Let’s start by looking at Resting Heart Rate, as this is the simplest metric and gives us a sense of how the data is structured
## [1] 53 52 52 53 53 53 53
This returns an integer vector of resting heart rates over the period specified, where [1] corresponds to date - period. Thus we can index it to find the resting heart rate on a given day, e.g. the second day of the period with hr.df$value$restingHeartRate[2]
We can visualise this with a simple plot.
library(ggplot2)
ggplot(hr.df, aes(x = 1:length(dateTime), y = value$restingHeartRate)) + geom_point()
Not very exciting is it?! Resting heart rate is presumably an averaged value (over an unknown time period) so there will be a degree of ‘smoothing’ applied to these values and a 7-day period probably won’t illustrate much. (side note Fitbit community discussion reveals that, as expected, it’s a proprietary secret algorith)

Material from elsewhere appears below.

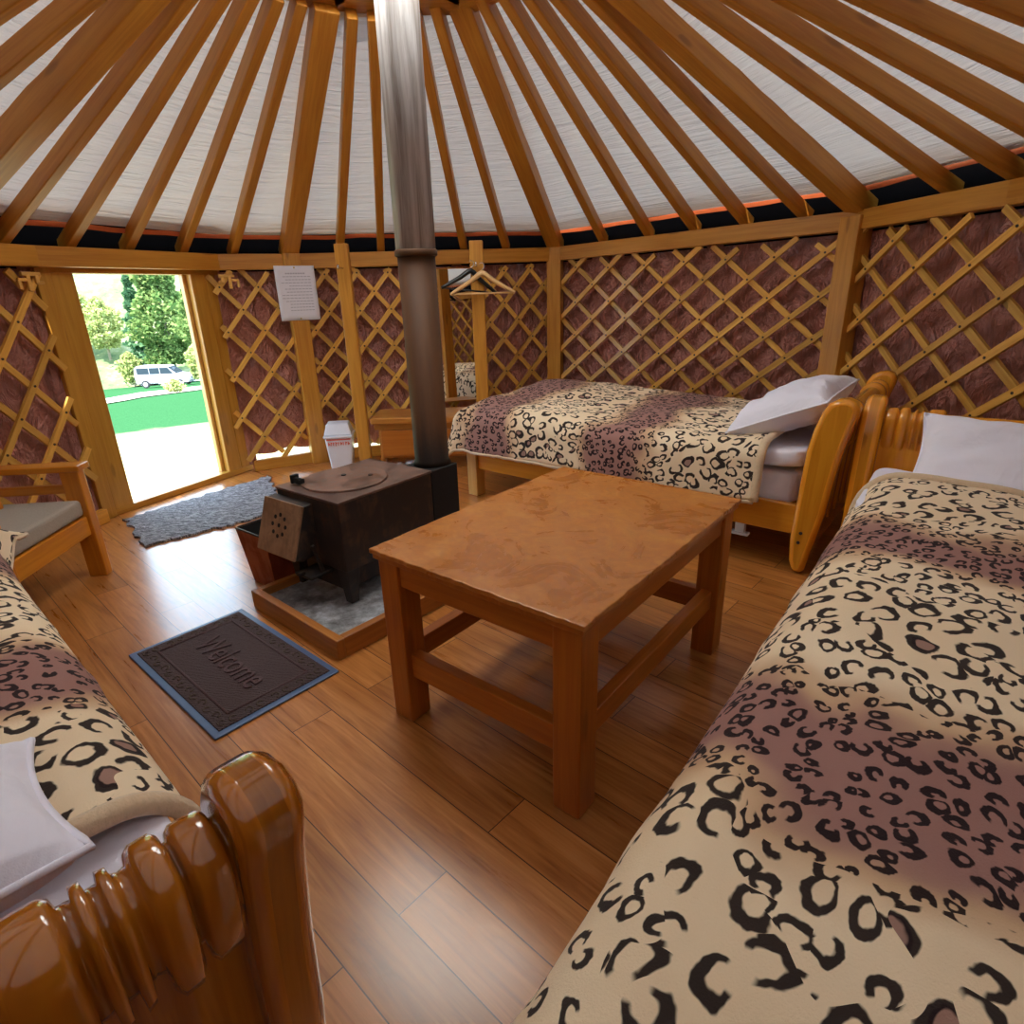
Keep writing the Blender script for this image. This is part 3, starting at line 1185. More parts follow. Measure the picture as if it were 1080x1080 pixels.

Now that we’ve got a feel for how the data is stored we can move on to explore the Heart Rate Zones. This will return a list of length = period with each list item consisting of a dataframe with data for a particular day, for example for the 4th day in the period.
## [[1]]
## caloriesOut max min minutes name
## 1 2131.71240 106 30 1360 Out of Range
## 2 116.89680 134 107 14 Fat Burn
## 3 674.91360 168 135 65 Cardio
## 4 11.24856 220 169 1 Peak
The plot for this will be a little more complicated as we need to transform our data out of list format. First we will use rbindlist() from the data.table package to merge our list items into a single dataframe. We could use rbind_list() from dplyr but rbindlist() has a nice idcol = TRUE argument which will allow us to create a new col id who’s value takes on the number of the list item from which the data came from. This can then be re-named to day.
We will also remove to columns “caloriesOut”, “max” and “min” which are of little interest. If we had multiple subjects they would all have different vlaues for their “max” and “min” HR zones, but using the zone names would allow a better relative comparison between individuals.
With multiple subjects calling the zones name would also be confusing, so we’ll re-name it to zone which will also give an appropriate legend description in our plot.
library(data.table)
bound <- rbindlist(hr.df$value$heartRateZones, idcol = TRUE)
# Remove cols "caloriesOut", "max" and "min"
bound <- bound[,-(2:4)]
# Rename 'ID' col to 'day' to avoid confusion if multiple subjects
names(bound)[1] <- "day"
# Rename 'name' col to 'zone'
names(bound)[3] <- "zone"Now that we’ve got the data in a suitable format we can plot it. I’ve decided to do a bar chart of minutes per day with the fill corresponding to zones.
Makes me feel rather lazy looking at this! The ‘Out of Range’ label has connotations of exceeding a maximum HR but really it means it’s below the lower limit of ‘Fat Burn’, i.e. HR < 50% of Predicted maxHR.